Wallace’s bills are quickly paid off yet this Norbot army spells nothing but trouble in Wallace & Gromit: Vengeance Most Fowl, and Park and Crossingham orchestrate it with typical panache, their animation as rubbery and lively as always, and chockablock with peripheral gags that enhance the material’s overstuffed rambunctiousness.

A photo still of 'Wallace & Gromit: Vengeance Most Fowl' / Netflix
A photo still of 'Wallace & Gromit: Vengeance Most Fowl' / Netflix

It’s not long before the gnomes are causing difficulties for the main characters, not least of which because they’re intent on helping Feathers finally acquire the jewel he covets, and the film stages its action with a fleetness that prevents any of its passages from sagging.

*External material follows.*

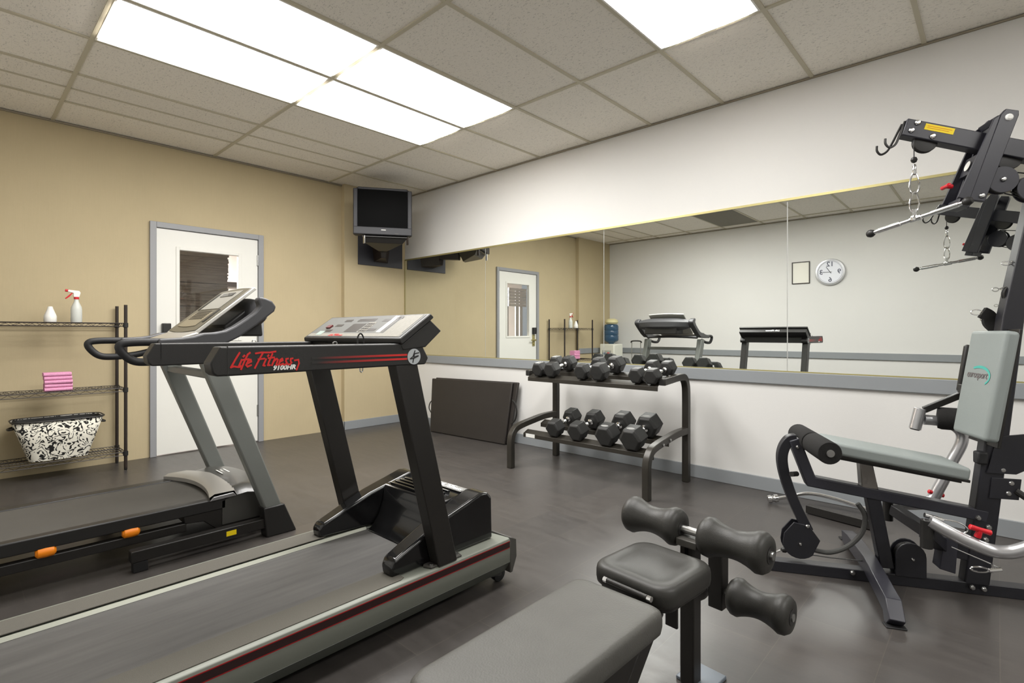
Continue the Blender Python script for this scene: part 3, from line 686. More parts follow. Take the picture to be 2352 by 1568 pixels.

At the same time, however, its narrative is a tad thin, and the closer it draws to its conclusion, the greater the impression grows that with a bit more concision, this affair might have easily been handled in half the runtime.

Still, a bit of extra Wallace and Gromit is nothing to complain about, and the film’s humorous energy is high, whether it’s cheekily referencing The Phantom of the Opera or devising clownish gags involving a gnome playing bagpipes or a boat race that moves slower than an elderly woman walking her dog.

Park casts technology as both a savior and a nuisance, and ultimately no substitute for human ingenuity and kindness—epitomized by a final, loving pat on Gromit’s head. Wallace & Gromit: Vengeance Most Fowl embodies that sentiment, using computer-generated flourishes to enhance its gorgeous, painstaking hand-crafted animation. It’s a triumph that underscores Park’s peerless stop-motion artistry, and makes one hope that it doesn’t take another fifteen-plus years before we see the duo again.